I’m going to give you a two part answer. For the first part, I’ll assume that your “creating the Text List” on demand idea is necessary (it’s not, but I’ll save that for the second part).
There are two ways you could could construct this object on demand:
- using constructlistmatrix
- using newformobject
You want to pick #2, for 2 reasons. First, as you have surmised, constructlistmatrix doesn’t give you complete detailed control over the object being created. Only basic options are available.
But more importantly, #1 is significantly slower. It works by first parsing and analyzing the tags you give it, and then building a blueprint. It then uses newformobject to actually create the object.
So by picking #2, you are skipping the parsing/analyzing of tags and going straight to the newformobject phase. You get all the power/flexibility of newformobject, and without the performance penalty. Win/win. The performance penalty is not too bad if you do it once when laying out a form, but it will be onerous creating a form dynamically over and over.
The easy way to use newformobject is to first create the object (either manually and/or with a constructor), and then right click on it and view the Blueprint. Then copy the blueprint code - that’s exactly the code you need to create the object dynamically! You don’t have to write any code at all - just copy and paste it into your procedure. This is the method that you say “got too crazy” but it’s actually simple as pie. (Of course a simpler solution is to just close the form, and only open it when the data sheet is closed. But in the next section you’ll see neither of these techniques are necessary.)
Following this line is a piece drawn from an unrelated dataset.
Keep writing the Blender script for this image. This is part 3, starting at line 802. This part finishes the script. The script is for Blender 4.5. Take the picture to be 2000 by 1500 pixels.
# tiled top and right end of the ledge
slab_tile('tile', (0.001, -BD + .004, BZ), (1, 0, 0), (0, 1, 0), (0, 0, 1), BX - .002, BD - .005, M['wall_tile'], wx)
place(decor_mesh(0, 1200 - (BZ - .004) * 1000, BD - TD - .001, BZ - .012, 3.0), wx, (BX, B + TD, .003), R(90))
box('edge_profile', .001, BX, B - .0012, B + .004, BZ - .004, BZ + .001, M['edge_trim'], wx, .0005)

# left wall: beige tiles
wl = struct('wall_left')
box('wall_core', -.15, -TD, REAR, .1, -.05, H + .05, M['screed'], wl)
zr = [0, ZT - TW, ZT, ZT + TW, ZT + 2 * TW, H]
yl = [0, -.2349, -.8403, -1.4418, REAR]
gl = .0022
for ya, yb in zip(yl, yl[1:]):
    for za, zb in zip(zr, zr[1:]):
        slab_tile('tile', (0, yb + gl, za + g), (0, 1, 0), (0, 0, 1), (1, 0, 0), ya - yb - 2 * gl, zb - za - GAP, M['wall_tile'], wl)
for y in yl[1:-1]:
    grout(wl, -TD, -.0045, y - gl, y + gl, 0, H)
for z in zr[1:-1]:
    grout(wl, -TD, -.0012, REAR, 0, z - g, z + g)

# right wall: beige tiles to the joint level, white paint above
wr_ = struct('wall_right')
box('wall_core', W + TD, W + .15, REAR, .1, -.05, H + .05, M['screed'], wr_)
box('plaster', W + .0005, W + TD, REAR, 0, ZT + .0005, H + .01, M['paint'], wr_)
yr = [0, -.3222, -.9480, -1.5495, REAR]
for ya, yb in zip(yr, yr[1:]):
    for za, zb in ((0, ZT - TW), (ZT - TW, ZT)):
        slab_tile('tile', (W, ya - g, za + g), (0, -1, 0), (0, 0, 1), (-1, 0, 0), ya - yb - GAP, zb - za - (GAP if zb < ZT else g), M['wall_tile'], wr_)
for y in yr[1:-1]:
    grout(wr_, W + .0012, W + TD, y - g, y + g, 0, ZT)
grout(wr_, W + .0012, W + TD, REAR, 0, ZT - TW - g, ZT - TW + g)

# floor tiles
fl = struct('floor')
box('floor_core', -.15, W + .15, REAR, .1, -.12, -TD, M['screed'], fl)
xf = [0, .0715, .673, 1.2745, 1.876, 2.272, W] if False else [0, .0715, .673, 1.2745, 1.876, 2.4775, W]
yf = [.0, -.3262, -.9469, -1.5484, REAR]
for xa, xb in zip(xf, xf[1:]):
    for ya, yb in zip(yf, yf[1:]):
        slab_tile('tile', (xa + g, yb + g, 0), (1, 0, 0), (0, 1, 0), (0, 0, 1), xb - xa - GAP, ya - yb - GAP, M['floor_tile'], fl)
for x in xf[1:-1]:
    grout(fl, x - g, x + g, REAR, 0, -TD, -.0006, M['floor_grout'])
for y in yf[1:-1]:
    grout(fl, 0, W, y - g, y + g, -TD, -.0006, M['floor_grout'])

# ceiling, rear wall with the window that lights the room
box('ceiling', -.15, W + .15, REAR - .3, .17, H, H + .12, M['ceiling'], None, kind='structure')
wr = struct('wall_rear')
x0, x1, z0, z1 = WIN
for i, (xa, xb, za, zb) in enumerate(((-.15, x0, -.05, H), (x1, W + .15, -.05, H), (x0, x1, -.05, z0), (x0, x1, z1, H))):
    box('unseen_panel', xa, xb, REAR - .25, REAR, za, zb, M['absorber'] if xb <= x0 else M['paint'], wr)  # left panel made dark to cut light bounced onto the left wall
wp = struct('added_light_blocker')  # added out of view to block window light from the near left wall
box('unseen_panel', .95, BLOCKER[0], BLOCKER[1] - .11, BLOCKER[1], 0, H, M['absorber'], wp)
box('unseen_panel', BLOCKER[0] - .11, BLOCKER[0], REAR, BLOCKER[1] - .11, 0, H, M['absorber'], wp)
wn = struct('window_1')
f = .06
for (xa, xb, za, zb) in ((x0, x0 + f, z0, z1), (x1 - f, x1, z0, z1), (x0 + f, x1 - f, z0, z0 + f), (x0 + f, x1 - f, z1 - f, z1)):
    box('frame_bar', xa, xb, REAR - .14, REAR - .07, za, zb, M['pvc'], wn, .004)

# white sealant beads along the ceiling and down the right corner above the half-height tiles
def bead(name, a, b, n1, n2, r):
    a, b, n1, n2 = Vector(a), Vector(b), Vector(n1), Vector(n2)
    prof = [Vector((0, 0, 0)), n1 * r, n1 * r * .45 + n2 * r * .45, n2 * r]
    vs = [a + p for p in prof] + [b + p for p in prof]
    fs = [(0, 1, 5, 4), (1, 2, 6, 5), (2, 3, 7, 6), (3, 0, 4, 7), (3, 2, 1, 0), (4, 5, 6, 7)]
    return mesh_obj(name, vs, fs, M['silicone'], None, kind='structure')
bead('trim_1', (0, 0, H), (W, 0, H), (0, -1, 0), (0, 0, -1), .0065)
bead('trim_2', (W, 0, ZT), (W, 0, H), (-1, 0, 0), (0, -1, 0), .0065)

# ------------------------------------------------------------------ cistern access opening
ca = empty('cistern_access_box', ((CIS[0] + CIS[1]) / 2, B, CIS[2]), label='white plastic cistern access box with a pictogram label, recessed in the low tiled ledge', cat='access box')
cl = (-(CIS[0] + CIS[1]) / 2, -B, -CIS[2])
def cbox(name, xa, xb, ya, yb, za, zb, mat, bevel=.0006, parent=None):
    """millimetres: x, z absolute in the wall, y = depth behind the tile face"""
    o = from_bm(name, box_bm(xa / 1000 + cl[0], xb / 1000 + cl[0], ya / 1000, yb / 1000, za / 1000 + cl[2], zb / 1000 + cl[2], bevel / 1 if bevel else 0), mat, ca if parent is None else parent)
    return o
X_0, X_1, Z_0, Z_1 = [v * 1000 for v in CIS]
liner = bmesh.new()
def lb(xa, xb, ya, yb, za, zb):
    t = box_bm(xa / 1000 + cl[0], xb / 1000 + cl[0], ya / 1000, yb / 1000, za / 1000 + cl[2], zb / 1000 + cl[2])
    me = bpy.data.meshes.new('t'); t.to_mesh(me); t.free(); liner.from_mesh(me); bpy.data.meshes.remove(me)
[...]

Now let’s revisit your assumption that “we are not able to have both the Data Sheet open while also having a Text List open”. This statement is far too broad, you can certainly have both open under many circumstances. What you don’t want to do is have a Text List that duplicates the navigation function of the data sheet. In other words it displays the same data as the data sheet in that database (not another database), and when you click on the Text List, it navigates to the clicked record. When all those conditions are met you’ll get spinning beachballs because the data sheet and the Text List will “fight” each other over who has control of the navigation of the database. But that’s not the situation you have. I think it would be fine in your case to have both the Text List and the database open at the same time. (By the way, in the situation where it’s not fine, the solution is not to create the Text List on the fly - simply make sure that the data sheet and the form containing the Text List aren’t open at the same time.)
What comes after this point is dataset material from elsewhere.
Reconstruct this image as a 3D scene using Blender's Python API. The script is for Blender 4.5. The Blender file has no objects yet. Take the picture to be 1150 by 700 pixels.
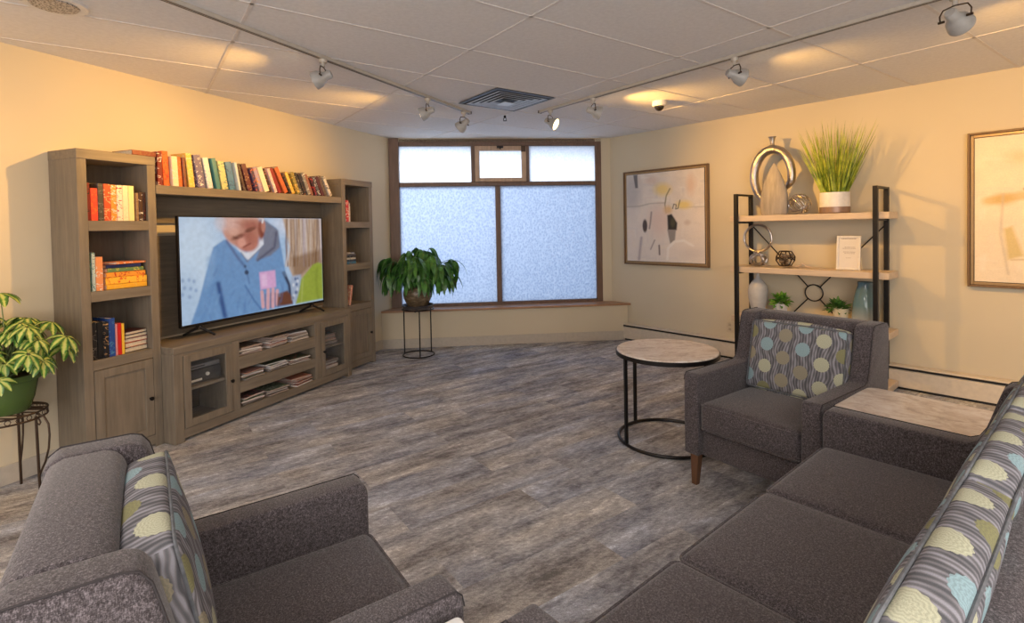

As for your new problem, I can’t really analyze that too closely because you haven’t provided any code. So I have no idea what “interrogate” means. But your list has duplicate entries, so of course there’s going to be weird behavior around selection. In this case I believe the Text List is actually operating on an array, not the second database directly (the array is built from the second database, but once the array is built the second database is not involved further - this is why it works ok with the data sheet). The array has duplicate values, there is no way to tell them apart. You need to devise a method to have all unique values - perhaps by including the appointment time, or some other unique component of each appointment. Right now your system could never work because you don’t have a 1:1 relationship between the items in the list and the records in database B. I’m assuming that Jaxon Allen really had 3 appointments on March 9, and there are three records for those appointments in database B. You need to pull in additional data into the text list to be able to make a unique key.
Note that Panorama’s relational features are of no use to you here. Panorama knows how to set up a relation between two databases - but not how to set up a relation between a database and an arbitrary Text List. That can be done - but it has to be done by you.